1. Update to sphinx4 trunk

2. Download small model, because currently binary loading is not supported unfortunately and it takes a lot of resources to load the model from a huge text file. Get a model from Keith Vertanen

http://www.inference.phy.cam.ac.uk/kv227/htk/htk_wsj_si84_2750_8.zip

3. Convert model to text format with HTK HHEd

mkdir out
touch empty
HHEd -H hmmdefs -H macros -M out empty tiedlist

4. Replace model in Lattice demo in configuration file:

<component name="wsj" type="edu.cmu.sphinx.linguist.acoustic.tiedstate.TiedStateAcousticModel">
<property name="loader" value="wsjLoader"/>
<property name="unitManager" value="unitManager"/>
</component>
<component name="wsjLoader" type="edu.cmu.sphinx.linguist.acoustic.tiedstate.HTKLoader">
<property name="logMath" value="logMath"/>
<property name="modelDefinition" value="/home/shmyrev/sphinx4/wsj/out/hmmdefs"/>
<property name="unitManager" value="unitManager"/>
</component>

Please note here that modelDefinition property points to the location of the newly created hmmdefas file.
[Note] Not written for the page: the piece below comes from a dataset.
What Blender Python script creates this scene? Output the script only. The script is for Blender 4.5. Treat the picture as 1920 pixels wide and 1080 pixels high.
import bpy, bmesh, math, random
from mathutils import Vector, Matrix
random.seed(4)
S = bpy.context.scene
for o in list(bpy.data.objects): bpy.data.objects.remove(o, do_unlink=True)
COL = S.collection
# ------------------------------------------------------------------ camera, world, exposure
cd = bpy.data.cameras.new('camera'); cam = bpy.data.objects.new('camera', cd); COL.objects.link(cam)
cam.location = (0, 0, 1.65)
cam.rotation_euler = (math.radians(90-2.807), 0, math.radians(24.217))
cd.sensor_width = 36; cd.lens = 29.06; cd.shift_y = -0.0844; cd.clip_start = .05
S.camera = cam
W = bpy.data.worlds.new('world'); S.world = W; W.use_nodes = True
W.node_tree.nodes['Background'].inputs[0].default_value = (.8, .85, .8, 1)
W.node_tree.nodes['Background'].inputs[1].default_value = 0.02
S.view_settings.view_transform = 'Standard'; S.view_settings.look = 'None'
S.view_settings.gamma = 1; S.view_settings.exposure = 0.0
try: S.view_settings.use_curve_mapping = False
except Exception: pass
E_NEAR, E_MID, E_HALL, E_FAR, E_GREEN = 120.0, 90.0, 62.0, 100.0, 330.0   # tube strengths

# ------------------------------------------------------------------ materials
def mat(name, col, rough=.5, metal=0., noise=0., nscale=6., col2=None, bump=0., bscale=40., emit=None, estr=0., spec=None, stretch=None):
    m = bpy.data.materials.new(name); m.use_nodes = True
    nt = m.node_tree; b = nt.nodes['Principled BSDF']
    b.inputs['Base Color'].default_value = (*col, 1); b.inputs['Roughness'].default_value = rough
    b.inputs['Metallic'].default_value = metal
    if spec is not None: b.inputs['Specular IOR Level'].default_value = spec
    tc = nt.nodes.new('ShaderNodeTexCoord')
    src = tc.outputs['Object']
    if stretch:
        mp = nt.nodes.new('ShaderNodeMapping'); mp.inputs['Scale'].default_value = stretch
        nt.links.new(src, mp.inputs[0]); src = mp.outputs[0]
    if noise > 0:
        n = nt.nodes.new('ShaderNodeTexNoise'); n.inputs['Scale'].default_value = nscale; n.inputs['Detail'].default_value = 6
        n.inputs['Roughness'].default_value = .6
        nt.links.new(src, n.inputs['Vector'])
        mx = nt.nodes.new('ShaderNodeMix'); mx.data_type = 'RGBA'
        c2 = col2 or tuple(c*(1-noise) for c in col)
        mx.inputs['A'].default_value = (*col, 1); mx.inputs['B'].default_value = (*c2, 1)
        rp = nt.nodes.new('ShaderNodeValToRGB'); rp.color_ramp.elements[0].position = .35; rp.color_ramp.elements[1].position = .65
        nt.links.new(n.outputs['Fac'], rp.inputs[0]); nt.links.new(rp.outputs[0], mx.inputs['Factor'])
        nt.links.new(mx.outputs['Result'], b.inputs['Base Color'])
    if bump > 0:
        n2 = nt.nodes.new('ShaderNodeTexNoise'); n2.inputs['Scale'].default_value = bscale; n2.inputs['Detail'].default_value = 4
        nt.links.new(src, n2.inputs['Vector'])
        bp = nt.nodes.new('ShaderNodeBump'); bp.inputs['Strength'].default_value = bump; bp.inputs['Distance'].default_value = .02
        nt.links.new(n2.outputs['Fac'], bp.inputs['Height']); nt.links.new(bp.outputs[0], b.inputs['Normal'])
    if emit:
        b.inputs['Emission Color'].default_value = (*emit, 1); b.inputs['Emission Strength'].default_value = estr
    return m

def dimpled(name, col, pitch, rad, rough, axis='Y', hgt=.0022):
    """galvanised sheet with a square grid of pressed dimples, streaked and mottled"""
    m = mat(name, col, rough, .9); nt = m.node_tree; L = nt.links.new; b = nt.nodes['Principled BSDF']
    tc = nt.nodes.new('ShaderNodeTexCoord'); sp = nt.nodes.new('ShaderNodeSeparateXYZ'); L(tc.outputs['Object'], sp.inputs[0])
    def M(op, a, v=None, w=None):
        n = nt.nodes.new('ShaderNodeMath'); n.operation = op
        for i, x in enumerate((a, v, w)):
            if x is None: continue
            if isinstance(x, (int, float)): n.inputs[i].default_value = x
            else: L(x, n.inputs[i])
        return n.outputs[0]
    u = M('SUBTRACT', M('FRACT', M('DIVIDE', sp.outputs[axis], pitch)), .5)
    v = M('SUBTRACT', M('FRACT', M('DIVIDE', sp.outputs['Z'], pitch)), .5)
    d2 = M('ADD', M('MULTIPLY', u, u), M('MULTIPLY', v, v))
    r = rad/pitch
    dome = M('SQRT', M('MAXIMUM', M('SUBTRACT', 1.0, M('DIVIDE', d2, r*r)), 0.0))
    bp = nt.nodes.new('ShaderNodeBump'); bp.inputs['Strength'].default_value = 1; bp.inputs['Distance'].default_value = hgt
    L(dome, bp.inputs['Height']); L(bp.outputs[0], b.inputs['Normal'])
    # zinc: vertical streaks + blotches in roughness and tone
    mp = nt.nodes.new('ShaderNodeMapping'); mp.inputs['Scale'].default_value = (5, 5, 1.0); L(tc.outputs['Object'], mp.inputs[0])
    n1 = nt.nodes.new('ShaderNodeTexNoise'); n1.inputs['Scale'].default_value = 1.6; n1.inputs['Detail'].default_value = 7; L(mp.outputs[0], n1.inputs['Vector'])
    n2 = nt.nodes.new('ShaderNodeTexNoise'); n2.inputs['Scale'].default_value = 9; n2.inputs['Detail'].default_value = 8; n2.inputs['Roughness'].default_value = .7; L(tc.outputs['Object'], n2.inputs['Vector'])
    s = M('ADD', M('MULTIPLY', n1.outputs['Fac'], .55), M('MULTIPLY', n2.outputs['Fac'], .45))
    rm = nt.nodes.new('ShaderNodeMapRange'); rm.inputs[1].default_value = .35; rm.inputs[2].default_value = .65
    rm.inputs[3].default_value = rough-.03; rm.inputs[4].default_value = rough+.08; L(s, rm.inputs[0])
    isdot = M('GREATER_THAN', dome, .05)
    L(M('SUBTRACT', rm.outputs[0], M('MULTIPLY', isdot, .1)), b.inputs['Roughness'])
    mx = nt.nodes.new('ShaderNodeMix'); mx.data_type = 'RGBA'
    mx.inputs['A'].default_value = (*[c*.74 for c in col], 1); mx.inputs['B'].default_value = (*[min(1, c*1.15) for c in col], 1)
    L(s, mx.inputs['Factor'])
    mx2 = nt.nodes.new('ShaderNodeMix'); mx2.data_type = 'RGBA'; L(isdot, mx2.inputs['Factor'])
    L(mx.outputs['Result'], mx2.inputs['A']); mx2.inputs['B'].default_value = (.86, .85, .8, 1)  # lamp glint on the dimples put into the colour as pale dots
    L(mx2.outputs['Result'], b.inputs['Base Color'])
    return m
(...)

5. Replace the frontend configuration to load HTK features from a file. Unfortunately it's impossible to create HTK features with sphinx4 frontend right now, but this will be implemented soon I hope. Some bits are already present like DCT-II transform with frontend.transform.DiscreteCosineTransform2, some are easy to setup like proper filter coefficients, some are missing. So for now we'll recognize MFC file instead.

<component name="epFrontEnd" type="edu.cmu.sphinx.frontend.FrontEnd">
<propertylist name="pipeline">
<item> streamHTKSource </item>
</propertylist>
</component>
<component name="streamHTKSource" type="edu.cmu.sphinx.frontend.util.StreamHTKCepstrum">
<property name="cepstrumLength" value="39"/>
</component>

and let's change the Java file

StreamHTKCepstrum source = (StreamHTKCepstrum) cm.lookup ("streamHTKSource");
InputStream stream = new FileInputStream(new File ("input.mfc"));
source.setInputStream(stream);

6. Now let's extract mfc. Create a config file for HCopy

SOURCEFORMAT = WAV
TARGETKIND = MFCC_D_A_Z_0
TARGETRATE = 100000.0
WINDOWSIZE = 250000.0
USEHAMMING = T
PREEMCOEF = 0.97
NUMCHANS = 26
CEPLIFTER = 22
NUMCEPS = 12
ENORMALISE = T
ZMEANSOURCE = T
USEPOWER = T

and run it

HCopy -C config 10001-90210-01803.wav input.mfc

make sure input.mfc is located in top sphinx4 folder now since this is the place we'll take it.

7. Now everything is ready

ant && java -jar bin/LatticeDemo.jar

Check the result

I heard: once or a zero zero one nine oh to one oh say or oil days or a jury

It's not very precise, but still ok for such a small model and limited language model.

This is still a work in progress and a lot of things still pending. The most important are reading the binary HTK files, frontend adaptation, cleanup and unification. But I really look forward on the results, since it's really a promising approach. There are not so many BSD-licensed HTK decoders out there.